Digital downloads are continuing their downward spiral, with revenues falling just over 25% to $1.3bn last year, according to RIAA 2017 revenue statistics. That means physical product revenues have trumped those from digital music downloads for the first time since 2011.
It’s no newsflash perhaps - after all, vinyl sales started surpassing digital downloads in 2016. Apple has recently scrapped its iTunes LP download format, and Music Business Worldwide has previously been quite clear about it: “If single-track sales continue to fall at this rate, purchases from download stores such as iTunes would be non-existent by 2020.”

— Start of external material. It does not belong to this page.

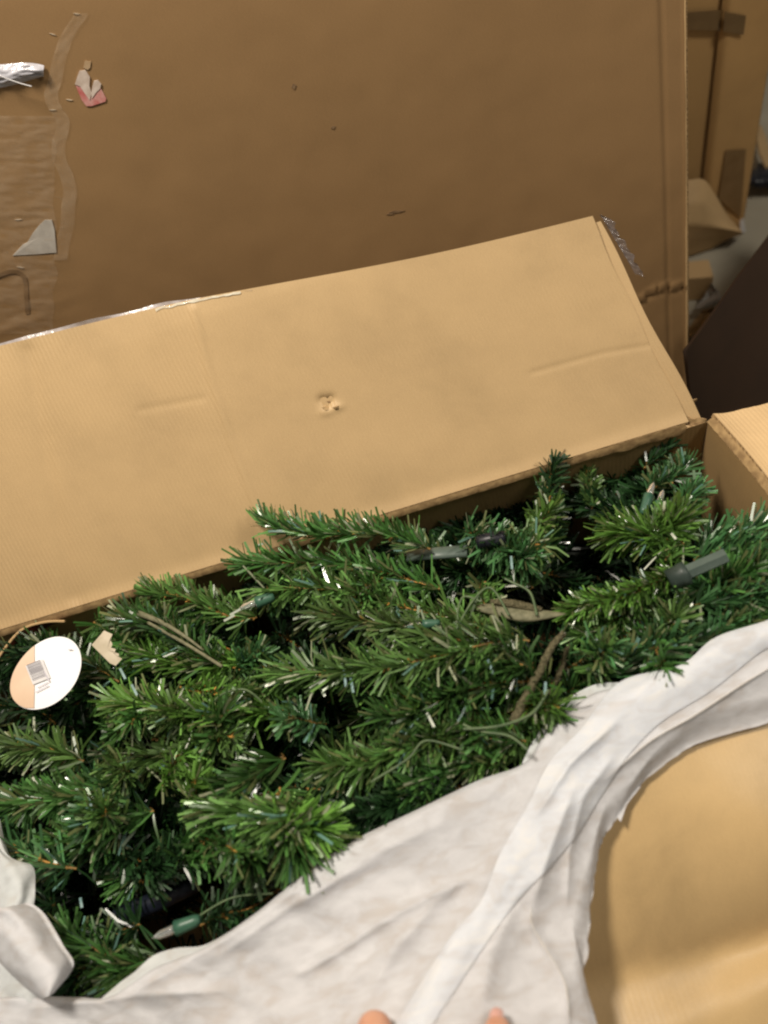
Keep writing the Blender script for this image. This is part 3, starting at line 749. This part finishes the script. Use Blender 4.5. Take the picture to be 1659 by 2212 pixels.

Shipments of physical products as a collective also decreased 4% to $1.5bn in 2017, although on the plus side that’s almost half the rate of decline than in recent years - last year’s report for 2016 showed a 20.5 per cent drop in music downloads and a 7.6 per cent decline in revenue from physical formats.
That’s through no fault of vinyl, which continues to be the leading light of physical formats (natch), with revenues up 10% to $395 million. CDs continue to decline, however, falling 6% in 2017 to $1.1 billion.
But downloads and phyical formats are still in the shadow of music streaming. While revenues from physical products made up 17% of the industry total in 2017, that for the ever-growing streaming platforms made up the bulk (65%), with paid subscriptions currently the industry’s biggest growth driver.